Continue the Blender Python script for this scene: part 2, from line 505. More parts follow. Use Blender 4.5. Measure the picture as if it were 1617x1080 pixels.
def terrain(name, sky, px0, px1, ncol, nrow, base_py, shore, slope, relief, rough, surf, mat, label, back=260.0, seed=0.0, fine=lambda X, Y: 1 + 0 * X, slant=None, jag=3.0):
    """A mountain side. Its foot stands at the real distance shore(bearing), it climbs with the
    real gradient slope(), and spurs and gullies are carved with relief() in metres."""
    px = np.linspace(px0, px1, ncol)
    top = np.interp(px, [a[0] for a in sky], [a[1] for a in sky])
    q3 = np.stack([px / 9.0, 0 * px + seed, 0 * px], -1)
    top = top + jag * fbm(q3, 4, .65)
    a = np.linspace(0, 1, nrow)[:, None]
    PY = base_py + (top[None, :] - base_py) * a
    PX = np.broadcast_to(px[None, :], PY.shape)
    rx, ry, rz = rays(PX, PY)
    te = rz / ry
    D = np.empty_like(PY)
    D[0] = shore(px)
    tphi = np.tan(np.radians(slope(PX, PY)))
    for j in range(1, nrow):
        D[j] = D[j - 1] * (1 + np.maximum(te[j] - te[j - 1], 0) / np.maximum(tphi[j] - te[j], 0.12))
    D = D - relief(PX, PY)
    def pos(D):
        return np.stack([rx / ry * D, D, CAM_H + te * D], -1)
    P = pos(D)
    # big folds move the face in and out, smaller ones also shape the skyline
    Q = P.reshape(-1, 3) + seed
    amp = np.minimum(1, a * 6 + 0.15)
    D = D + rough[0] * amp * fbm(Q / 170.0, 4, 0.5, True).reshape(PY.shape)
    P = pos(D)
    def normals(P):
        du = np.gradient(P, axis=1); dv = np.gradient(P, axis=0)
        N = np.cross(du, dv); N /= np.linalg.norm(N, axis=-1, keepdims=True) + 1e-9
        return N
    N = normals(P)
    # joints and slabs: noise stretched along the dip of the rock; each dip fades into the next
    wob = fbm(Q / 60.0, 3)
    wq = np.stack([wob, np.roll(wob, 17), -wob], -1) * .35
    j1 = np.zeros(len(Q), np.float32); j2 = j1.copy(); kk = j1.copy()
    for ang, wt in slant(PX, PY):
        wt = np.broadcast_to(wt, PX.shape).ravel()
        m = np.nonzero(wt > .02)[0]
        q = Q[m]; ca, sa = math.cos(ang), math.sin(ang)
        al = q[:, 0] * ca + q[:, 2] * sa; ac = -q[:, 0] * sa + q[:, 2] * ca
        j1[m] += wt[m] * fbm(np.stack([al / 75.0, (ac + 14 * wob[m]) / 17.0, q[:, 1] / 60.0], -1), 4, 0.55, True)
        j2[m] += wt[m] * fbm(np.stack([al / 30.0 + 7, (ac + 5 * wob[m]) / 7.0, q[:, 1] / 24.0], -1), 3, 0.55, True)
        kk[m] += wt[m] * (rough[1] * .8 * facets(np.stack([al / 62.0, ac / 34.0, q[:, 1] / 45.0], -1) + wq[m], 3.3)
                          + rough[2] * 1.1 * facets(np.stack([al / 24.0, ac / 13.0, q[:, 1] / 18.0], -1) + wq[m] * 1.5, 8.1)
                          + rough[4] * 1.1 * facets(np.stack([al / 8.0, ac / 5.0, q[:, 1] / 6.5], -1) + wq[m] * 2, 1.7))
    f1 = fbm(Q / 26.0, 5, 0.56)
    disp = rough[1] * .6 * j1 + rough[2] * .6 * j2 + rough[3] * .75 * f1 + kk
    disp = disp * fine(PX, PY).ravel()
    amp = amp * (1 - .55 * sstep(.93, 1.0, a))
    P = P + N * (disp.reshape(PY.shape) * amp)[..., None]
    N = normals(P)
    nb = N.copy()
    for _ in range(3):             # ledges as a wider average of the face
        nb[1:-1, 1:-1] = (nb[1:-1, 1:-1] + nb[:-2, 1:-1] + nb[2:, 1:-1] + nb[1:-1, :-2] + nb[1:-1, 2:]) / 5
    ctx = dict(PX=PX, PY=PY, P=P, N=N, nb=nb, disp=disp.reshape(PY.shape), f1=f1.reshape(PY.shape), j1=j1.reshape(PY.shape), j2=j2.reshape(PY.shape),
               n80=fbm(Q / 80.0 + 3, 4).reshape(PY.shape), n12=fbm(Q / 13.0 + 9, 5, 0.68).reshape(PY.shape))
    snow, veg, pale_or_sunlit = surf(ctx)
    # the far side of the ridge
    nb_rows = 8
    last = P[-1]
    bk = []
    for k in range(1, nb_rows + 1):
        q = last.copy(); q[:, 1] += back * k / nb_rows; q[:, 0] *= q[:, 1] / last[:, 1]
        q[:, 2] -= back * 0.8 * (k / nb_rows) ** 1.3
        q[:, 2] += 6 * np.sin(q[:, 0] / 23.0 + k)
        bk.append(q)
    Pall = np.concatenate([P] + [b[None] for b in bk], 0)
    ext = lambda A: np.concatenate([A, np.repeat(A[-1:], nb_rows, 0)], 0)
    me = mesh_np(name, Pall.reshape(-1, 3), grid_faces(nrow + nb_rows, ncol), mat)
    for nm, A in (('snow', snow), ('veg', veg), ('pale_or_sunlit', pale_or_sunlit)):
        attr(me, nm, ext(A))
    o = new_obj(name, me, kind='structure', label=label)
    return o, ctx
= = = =
Quote each line of the data above exactly as written.

▶ **Written solution**:
Continue the Blender Python script for this scene: part 2, from line 505. More parts follow. Use Blender 4.5. Measure the picture as if it were 1617x1080 pixels.
def terrain(name, sky, px0, px1, ncol, nrow, base_py, shore, slope, relief, rough, surf, mat, label, back=260.0, seed=0.0, fine=lambda X, Y: 1 + 0 * X, slant=None, jag=3.0):
    """A mountain side. Its foot stands at the real distance shore(bearing), it climbs with the
    real gradient slope(), and spurs and gullies are carved with relief() in metres."""
    px = np.linspace(px0, px1, ncol)
    top = np.interp(px, [a[0] for a in sky], [a[1] for a in sky])
    q3 = np.stack([px / 9.0, 0 * px + seed, 0 * px], -1)
    top = top + jag * fbm(q3, 4, .65)
    a = np.linspace(0, 1, nrow)[:, None]
    PY = base_py + (top[None, :] - base_py) * a
    PX = np.broadcast_to(px[None, :], PY.shape)
    rx, ry, rz = rays(PX, PY)
    te = rz / ry
    D = np.empty_like(PY)
    D[0] = shore(px)
    tphi = np.tan(np.radians(slope(PX, PY)))
    for j in range(1, nrow):
        D[j] = D[j - 1] * (1 + np.maximum(te[j] - te[j - 1], 0) / np.maximum(tphi[j] - te[j], 0.12))
    D = D - relief(PX, PY)
    def pos(D):
        return np.stack([rx / ry * D, D, CAM_H + te * D], -1)
    P = pos(D)
    # big folds move the face in and out, smaller ones also shape the skyline
    Q = P.reshape(-1, 3) + seed
    amp = np.minimum(1, a * 6 + 0.15)
    D = D + rough[0] * amp * fbm(Q / 170.0, 4, 0.5, True).reshape(PY.shape)
    P = pos(D)
    def normals(P):
        du = np.gradient(P, axis=1); dv = np.gradient(P, axis=0)
        N = np.cross(du, dv); N /= np.linalg.norm(N, axis=-1, keepdims=True) + 1e-9
        return N
    N = normals(P)
    # joints and slabs: noise stretched along the dip of the rock; each dip fades into the next
    wob = fbm(Q / 60.0, 3)
    wq = np.stack([wob, np.roll(wob, 17), -wob], -1) * .35
    j1 = np.zeros(len(Q), np.float32); j2 = j1.copy(); kk = j1.copy()
    for ang, wt in slant(PX, PY):
        wt = np.broadcast_to(wt, PX.shape).ravel()
        m = np.nonzero(wt > .02)[0]
        q = Q[m]; ca, sa = math.cos(ang), math.sin(ang)
        al = q[:, 0] * ca + q[:, 2] * sa; ac = -q[:, 0] * sa + q[:, 2] * ca
        j1[m] += wt[m] * fbm(np.stack([al / 75.0, (ac + 14 * wob[m]) / 17.0, q[:, 1] / 60.0], -1), 4, 0.55, True)
        j2[m] += wt[m] * fbm(np.stack([al / 30.0 + 7, (ac + 5 * wob[m]) / 7.0, q[:, 1] / 24.0], -1), 3, 0.55, True)
        kk[m] += wt[m] * (rough[1] * .8 * facets(np.stack([al / 62.0, ac / 34.0, q[:, 1] / 45.0], -1) + wq[m], 3.3)
                          + rough[2] * 1.1 * facets(np.stack([al / 24.0, ac / 13.0, q[:, 1] / 18.0], -1) + wq[m] * 1.5, 8.1)
                          + rough[4] * 1.1 * facets(np.stack([al / 8.0, ac / 5.0, q[:, 1] / 6.5], -1) + wq[m] * 2, 1.7))
    f1 = fbm(Q / 26.0, 5, 0.56)
    disp = rough[1] * .6 * j1 + rough[2] * .6 * j2 + rough[3] * .75 * f1 + kk
    disp = disp * fine(PX, PY).ravel()
    amp = amp * (1 - .55 * sstep(.93, 1.0, a))
    P = P + N * (disp.reshape(PY.shape) * amp)[..., None]
    N = normals(P)
    nb = N.copy()
    for _ in range(3):             # ledges as a wider average of the face
        nb[1:-1, 1:-1] = (nb[1:-1, 1:-1] + nb[:-2, 1:-1] + nb[2:, 1:-1] + nb[1:-1, :-2] + nb[1:-1, 2:]) / 5
    ctx = dict(PX=PX, PY=PY, P=P, N=N, nb=nb, disp=disp.reshape(PY.shape), f1=f1.reshape(PY.shape), j1=j1.reshape(PY.shape), j2=j2.reshape(PY.shape),
               n80=fbm(Q / 80.0 + 3, 4).reshape(PY.shape), n12=fbm(Q / 13.0 + 9, 5, 0.68).reshape(PY.shape))
    snow, veg, pale_or_sunlit = surf(ctx)
    # the far side of the ridge
    nb_rows = 8
    last = P[-1]
    bk = []
    for k in range(1, nb_rows + 1):
        q = last.copy(); q[:, 1] += back * k / nb_rows; q[:, 0] *= q[:, 1] / last[:, 1]
        q[:, 2] -= back * 0.8 * (k / nb_rows) ** 1.3
        q[:, 2] += 6 * np.sin(q[:, 0] / 23.0 + k)
        bk.append(q)
    Pall = np.concatenate([P] + [b[None] for b in bk], 0)
    ext = lambda A: np.concatenate([A, np.repeat(A[-1:], nb_rows, 0)], 0)
    me = mesh_np(name, Pall.reshape(-1, 3), grid_faces(nrow + nb_rows, ncol), mat)
    for nm, A in (('snow', snow), ('veg', veg), ('pale_or_sunlit', pale_or_sunlit)):
        attr(me, nm, ext(A))
    o = new_obj(name, me, kind='structure', label=label)
    return o, ctx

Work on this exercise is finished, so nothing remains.